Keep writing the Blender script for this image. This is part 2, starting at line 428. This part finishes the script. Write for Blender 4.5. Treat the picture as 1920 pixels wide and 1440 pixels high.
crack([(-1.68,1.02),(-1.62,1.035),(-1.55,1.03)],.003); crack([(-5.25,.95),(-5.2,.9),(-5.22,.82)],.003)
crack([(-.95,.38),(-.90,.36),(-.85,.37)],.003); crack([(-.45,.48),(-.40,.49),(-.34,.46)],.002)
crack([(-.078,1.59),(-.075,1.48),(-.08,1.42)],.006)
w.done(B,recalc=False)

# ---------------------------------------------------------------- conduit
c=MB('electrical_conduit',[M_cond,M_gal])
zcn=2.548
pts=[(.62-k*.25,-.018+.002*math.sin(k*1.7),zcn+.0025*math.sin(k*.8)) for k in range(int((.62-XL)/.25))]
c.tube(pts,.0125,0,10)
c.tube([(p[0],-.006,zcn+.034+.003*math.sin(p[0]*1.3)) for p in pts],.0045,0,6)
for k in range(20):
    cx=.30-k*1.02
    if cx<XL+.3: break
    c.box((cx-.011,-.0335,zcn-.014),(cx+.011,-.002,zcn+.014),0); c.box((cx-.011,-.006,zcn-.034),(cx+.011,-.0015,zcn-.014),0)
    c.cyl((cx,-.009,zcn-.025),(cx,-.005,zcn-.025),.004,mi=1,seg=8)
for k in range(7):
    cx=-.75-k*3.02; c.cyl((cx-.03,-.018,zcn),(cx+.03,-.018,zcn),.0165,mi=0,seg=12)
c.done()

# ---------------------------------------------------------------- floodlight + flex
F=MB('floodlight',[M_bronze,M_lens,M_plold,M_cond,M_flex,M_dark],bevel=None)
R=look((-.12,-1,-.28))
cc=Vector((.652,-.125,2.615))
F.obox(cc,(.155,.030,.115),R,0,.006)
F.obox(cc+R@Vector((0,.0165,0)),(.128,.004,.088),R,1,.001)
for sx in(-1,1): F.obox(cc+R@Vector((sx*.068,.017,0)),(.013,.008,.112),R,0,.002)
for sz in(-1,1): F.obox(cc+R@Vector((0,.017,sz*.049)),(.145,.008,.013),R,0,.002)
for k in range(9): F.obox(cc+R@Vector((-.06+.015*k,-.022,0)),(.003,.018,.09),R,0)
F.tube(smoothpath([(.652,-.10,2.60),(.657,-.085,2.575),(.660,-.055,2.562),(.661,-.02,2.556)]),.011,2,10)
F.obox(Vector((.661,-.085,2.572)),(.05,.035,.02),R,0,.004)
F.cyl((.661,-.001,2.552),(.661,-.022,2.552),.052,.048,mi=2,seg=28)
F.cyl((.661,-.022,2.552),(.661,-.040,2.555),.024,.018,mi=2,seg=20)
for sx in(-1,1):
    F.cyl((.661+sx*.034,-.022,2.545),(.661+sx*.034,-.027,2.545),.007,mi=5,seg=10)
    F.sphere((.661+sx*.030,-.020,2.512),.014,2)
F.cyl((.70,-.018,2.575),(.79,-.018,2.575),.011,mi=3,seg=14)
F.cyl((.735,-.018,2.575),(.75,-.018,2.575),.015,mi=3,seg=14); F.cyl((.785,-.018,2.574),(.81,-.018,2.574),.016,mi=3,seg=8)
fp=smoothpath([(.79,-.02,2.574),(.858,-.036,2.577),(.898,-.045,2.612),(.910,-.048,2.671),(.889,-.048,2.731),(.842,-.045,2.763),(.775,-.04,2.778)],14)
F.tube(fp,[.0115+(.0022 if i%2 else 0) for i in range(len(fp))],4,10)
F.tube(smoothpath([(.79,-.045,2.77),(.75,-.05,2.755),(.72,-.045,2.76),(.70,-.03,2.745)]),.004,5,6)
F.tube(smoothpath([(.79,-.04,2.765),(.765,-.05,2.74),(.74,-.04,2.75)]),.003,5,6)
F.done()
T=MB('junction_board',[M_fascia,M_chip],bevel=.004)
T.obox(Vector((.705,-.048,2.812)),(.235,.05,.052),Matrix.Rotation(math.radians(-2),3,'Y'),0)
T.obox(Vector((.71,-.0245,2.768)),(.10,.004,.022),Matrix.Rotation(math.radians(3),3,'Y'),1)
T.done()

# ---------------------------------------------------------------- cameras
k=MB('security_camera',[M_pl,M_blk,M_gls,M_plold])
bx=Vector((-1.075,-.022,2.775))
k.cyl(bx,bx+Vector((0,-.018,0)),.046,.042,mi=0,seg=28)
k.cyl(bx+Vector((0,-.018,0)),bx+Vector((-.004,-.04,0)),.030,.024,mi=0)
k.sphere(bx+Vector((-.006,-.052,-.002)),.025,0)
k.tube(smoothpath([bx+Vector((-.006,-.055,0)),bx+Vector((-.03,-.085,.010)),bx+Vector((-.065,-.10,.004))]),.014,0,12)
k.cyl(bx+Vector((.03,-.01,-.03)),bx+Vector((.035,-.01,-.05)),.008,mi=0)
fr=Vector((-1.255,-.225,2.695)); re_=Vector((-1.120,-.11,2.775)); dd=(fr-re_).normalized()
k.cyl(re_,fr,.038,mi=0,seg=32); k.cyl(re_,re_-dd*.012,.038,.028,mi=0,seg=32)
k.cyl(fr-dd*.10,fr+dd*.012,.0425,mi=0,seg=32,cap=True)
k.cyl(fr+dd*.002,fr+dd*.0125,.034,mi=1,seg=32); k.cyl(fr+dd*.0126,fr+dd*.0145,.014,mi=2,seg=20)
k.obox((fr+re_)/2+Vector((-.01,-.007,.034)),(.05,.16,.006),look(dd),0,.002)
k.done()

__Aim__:
Return all of the data precisely as it appears.

__Result of the exercise__:
Keep writing the Blender script for this image. This is part 2, starting at line 428. This part finishes the script. Write for Blender 4.5. Treat the picture as 1920 pixels wide and 1440 pixels high.
crack([(-1.68,1.02),(-1.62,1.035),(-1.55,1.03)],.003); crack([(-5.25,.95),(-5.2,.9),(-5.22,.82)],.003)
crack([(-.95,.38),(-.90,.36),(-.85,.37)],.003); crack([(-.45,.48),(-.40,.49),(-.34,.46)],.002)
crack([(-.078,1.59),(-.075,1.48),(-.08,1.42)],.006)
w.done(B,recalc=False)

# ---------------------------------------------------------------- conduit
c=MB('electrical_conduit',[M_cond,M_gal])
zcn=2.548
pts=[(.62-k*.25,-.018+.002*math.sin(k*1.7),zcn+.0025*math.sin(k*.8)) for k in range(int((.62-XL)/.25))]
c.tube(pts,.0125,0,10)
c.tube([(p[0],-.006,zcn+.034+.003*math.sin(p[0]*1.3)) for p in pts],.0045,0,6)
for k in range(20):
    cx=.30-k*1.02
    if cx<XL+.3: break
    c.box((cx-.011,-.0335,zcn-.014),(cx+.011,-.002,zcn+.014),0); c.box((cx-.011,-.006,zcn-.034),(cx+.011,-.0015,zcn-.014),0)
    c.cyl((cx,-.009,zcn-.025),(cx,-.005,zcn-.025),.004,mi=1,seg=8)
for k in range(7):
    cx=-.75-k*3.02; c.cyl((cx-.03,-.018,zcn),(cx+.03,-.018,zcn),.0165,mi=0,seg=12)
c.done()

# ---------------------------------------------------------------- floodlight + flex
F=MB('floodlight',[M_bronze,M_lens,M_plold,M_cond,M_flex,M_dark],bevel=None)
R=look((-.12,-1,-.28))
cc=Vector((.652,-.125,2.615))
F.obox(cc,(.155,.030,.115),R,0,.006)
F.obox(cc+R@Vector((0,.0165,0)),(.128,.004,.088),R,1,.001)
for sx in(-1,1): F.obox(cc+R@Vector((sx*.068,.017,0)),(.013,.008,.112),R,0,.002)
for sz in(-1,1): F.obox(cc+R@Vector((0,.017,sz*.049)),(.145,.008,.013),R,0,.002)
for k in range(9): F.obox(cc+R@Vector((-.06+.015*k,-.022,0)),(.003,.018,.09),R,0)
F.tube(smoothpath([(.652,-.10,2.60),(.657,-.085,2.575),(.660,-.055,2.562),(.661,-.02,2.556)]),.011,2,10)
F.obox(Vector((.661,-.085,2.572)),(.05,.035,.02),R,0,.004)
F.cyl((.661,-.001,2.552),(.661,-.022,2.552),.052,.048,mi=2,seg=28)
F.cyl((.661,-.022,2.552),(.661,-.040,2.555),.024,.018,mi=2,seg=20)
for sx in(-1,1):
    F.cyl((.661+sx*.034,-.022,2.545),(.661+sx*.034,-.027,2.545),.007,mi=5,seg=10)
    F.sphere((.661+sx*.030,-.020,2.512),.014,2)
F.cyl((.70,-.018,2.575),(.79,-.018,2.575),.011,mi=3,seg=14)
F.cyl((.735,-.018,2.575),(.75,-.018,2.575),.015,mi=3,seg=14); F.cyl((.785,-.018,2.574),(.81,-.018,2.574),.016,mi=3,seg=8)
fp=smoothpath([(.79,-.02,2.574),(.858,-.036,2.577),(.898,-.045,2.612),(.910,-.048,2.671),(.889,-.048,2.731),(.842,-.045,2.763),(.775,-.04,2.778)],14)
F.tube(fp,[.0115+(.0022 if i%2 else 0) for i in range(len(fp))],4,10)
F.tube(smoothpath([(.79,-.045,2.77),(.75,-.05,2.755),(.72,-.045,2.76),(.70,-.03,2.745)]),.004,5,6)
F.tube(smoothpath([(.79,-.04,2.765),(.765,-.05,2.74),(.74,-.04,2.75)]),.003,5,6)
F.done()
T=MB('junction_board',[M_fascia,M_chip],bevel=.004)
T.obox(Vector((.705,-.048,2.812)),(.235,.05,.052),Matrix.Rotation(math.radians(-2),3,'Y'),0)
T.obox(Vector((.71,-.0245,2.768)),(.10,.004,.022),Matrix.Rotation(math.radians(3),3,'Y'),1)
T.done()

# ---------------------------------------------------------------- cameras
k=MB('security_camera',[M_pl,M_blk,M_gls,M_plold])
bx=Vector((-1.075,-.022,2.775))
k.cyl(bx,bx+Vector((0,-.018,0)),.046,.042,mi=0,seg=28)
k.cyl(bx+Vector((0,-.018,0)),bx+Vector((-.004,-.04,0)),.030,.024,mi=0)
k.sphere(bx+Vector((-.006,-.052,-.002)),.025,0)
k.tube(smoothpath([bx+Vector((-.006,-.055,0)),bx+Vector((-.03,-.085,.010)),bx+Vector((-.065,-.10,.004))]),.014,0,12)
k.cyl(bx+Vector((.03,-.01,-.03)),bx+Vector((.035,-.01,-.05)),.008,mi=0)
fr=Vector((-1.255,-.225,2.695)); re_=Vector((-1.120,-.11,2.775)); dd=(fr-re_).normalized()
k.cyl(re_,fr,.038,mi=0,seg=32); k.cyl(re_,re_-dd*.012,.038,.028,mi=0,seg=32)
k.cyl(fr-dd*.10,fr+dd*.012,.0425,mi=0,seg=32,cap=True)
k.cyl(fr+dd*.002,fr+dd*.0125,.034,mi=1,seg=32); k.cyl(fr+dd*.0126,fr+dd*.0145,.014,mi=2,seg=20)
k.obox((fr+re_)/2+Vector((-.01,-.007,.034)),(.05,.16,.006),look(dd),0,.002)
k.done()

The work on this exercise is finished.